The asking prices on apartment units up for sale, which were drifting down in recent months, have fallen sharply in the fortnight since the Wall Street meltdown dragged down investment and commercial banks.

Hong Kong’s stock market, which is extremely sensitive to global stock price movements, has virtually collapsed in recent months. And since virtually every one and his dog is invested in the markets, the mood in the underground MTR trains, which are normally abuzz with commuters yammering away on their phones with stock brokers, has turned distinctly downbeat.
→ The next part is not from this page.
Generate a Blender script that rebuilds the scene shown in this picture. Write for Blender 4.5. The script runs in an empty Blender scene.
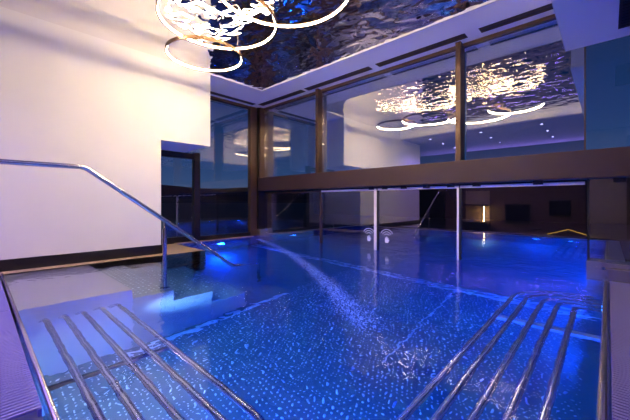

The general expectation that Hong Kong might be insulated to an extent from the shock of the financial crisis because of its organic links with fast-growing China have been belied by the realisation that China too is susceptible to an economic downturn in the US. China looks to consumers principally in the US and Europe to keep its factories humming, and the slowdown in those markets has forced the closure of tens of thousands of factories, just across the border from Hong Kong. The karaoke bars, normally teeming with musically challenged but entirely uninhibited Chinese businessmen, have fallen strangely silent; and mah-jong parlours no longer resonate with the rattle of tiles. For now, Hong Kong feels dispirited in the extreme.